2002 Denver Annual Meeting (October 27-30, 2002)

Paper No. 2
Presentation Time: 1:45 PM

THIN WALL ROCK SCREENS AND INTRUSIVE PROCESSES IN THE SIERRA NEVADA BATHOLITH


BARTLEY, John M., Geology and Geophysics, Univ of Utah, 135 S 1460 E, Salt Lake City, UT 84112-0111, GLAZNER, Allen F., Geology, Univ of North Carolina, Chapel Hill, NC 27599, MAHAN, Kevin H., Geosciences, Univ of Massachusetts, Amherst, MA 01003, GRASSE, Scott W., ExxonMobil Exploration Co, Houston, TX and TAYLOR, Ryan Z., Department of Geological Sciences, Univ of North Carolina at Chapel Hill, CB# 3315, Mitchell Hall, Chapel Hill, NC 27599-3315, jbartley@mines.utah.edu

Field study of thin screens of wall rock found between, and more rarely inside, Sierran granitoid plutons illuminates the origins of the screens and the processes that formed the adjacent plutons. Wall rocks in the screens invariably are ductilely deformed. The significance of that deformation and its timing relative to pluton emplacement vary markedly from one field example to another, but in no example we have yet studied did ductile deformation directly produce the elongate shape of a screen. The process by which the thin screens formed invariably was opening of closely spaced, subparallel fractures to admit magma. This conclusion implies that emplacement of the bounding pluton(s) invariably began with injection of dikes that split thin sheets of wall rock away from their neighbors. In at least two areas, the McDoogle pluton and the Glen Aulin and Half Dome plutons (Glazner et al., this volume), there is clear evidence that the plutons continued to grow incrementally by amalgamation of dikes.

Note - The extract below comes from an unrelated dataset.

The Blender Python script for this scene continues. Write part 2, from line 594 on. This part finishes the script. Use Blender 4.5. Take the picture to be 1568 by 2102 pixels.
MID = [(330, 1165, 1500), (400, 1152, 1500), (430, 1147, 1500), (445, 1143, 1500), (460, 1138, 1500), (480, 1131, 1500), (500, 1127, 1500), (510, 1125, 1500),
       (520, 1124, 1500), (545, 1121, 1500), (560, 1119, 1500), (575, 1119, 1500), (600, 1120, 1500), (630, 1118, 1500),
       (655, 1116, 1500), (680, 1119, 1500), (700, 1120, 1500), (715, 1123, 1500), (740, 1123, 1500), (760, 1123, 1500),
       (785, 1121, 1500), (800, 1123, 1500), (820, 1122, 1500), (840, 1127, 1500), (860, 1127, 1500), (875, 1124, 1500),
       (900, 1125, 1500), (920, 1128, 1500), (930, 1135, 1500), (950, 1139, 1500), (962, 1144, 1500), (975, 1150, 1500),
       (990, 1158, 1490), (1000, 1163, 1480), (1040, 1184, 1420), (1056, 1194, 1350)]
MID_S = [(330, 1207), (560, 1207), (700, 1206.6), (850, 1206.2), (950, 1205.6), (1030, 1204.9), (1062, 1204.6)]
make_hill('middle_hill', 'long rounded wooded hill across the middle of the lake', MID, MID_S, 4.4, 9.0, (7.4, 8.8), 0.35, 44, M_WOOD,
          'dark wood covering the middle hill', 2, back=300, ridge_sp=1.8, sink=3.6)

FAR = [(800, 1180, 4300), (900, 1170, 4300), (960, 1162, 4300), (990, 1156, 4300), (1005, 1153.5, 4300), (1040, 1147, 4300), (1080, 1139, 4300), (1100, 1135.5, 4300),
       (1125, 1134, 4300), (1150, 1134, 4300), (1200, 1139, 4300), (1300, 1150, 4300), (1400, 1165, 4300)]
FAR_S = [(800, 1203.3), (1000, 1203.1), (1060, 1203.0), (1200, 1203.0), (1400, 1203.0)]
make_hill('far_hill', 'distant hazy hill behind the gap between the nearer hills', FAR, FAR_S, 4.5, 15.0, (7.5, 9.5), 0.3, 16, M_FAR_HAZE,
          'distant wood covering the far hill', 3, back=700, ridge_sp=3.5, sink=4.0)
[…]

Wall-rock screens in these areas now are surrounded by intrusive rocks but never were engulfed by magma because only a small fraction of the pluton was magmatic at any one time; thus, finding inclusions of wall rock in a pluton need not record stoping. All other field examples we have studied permit incremental pluton growth by amalgamation of dikes or sills, but evidence is insufficient to require it. An unanticipated outcome of the field study was recognition that interpluton screens commonly had gentle initial dips and represent the floors of overlying plutons. Finding exposed pluton floors so accidentally suggests that they may be more common than is widely believed. Thus, the Split Mountain screen forms the floor of the Tinemaha granodiorite, and the Cedar Grove screen is the floor of the Lookout Peak granodiorite. Although mafic enclaves are more abundant at floors, both examples lack a significant volume of wall-rock blocks sitting on the floor that could represent blocks stoped from the pluton roof. This relation reinforces our interpretation that the sharp, fractured contacts of interpluton screens record intrusion of dikes rather than stoping of blocks from the roof or walls of a large magma body.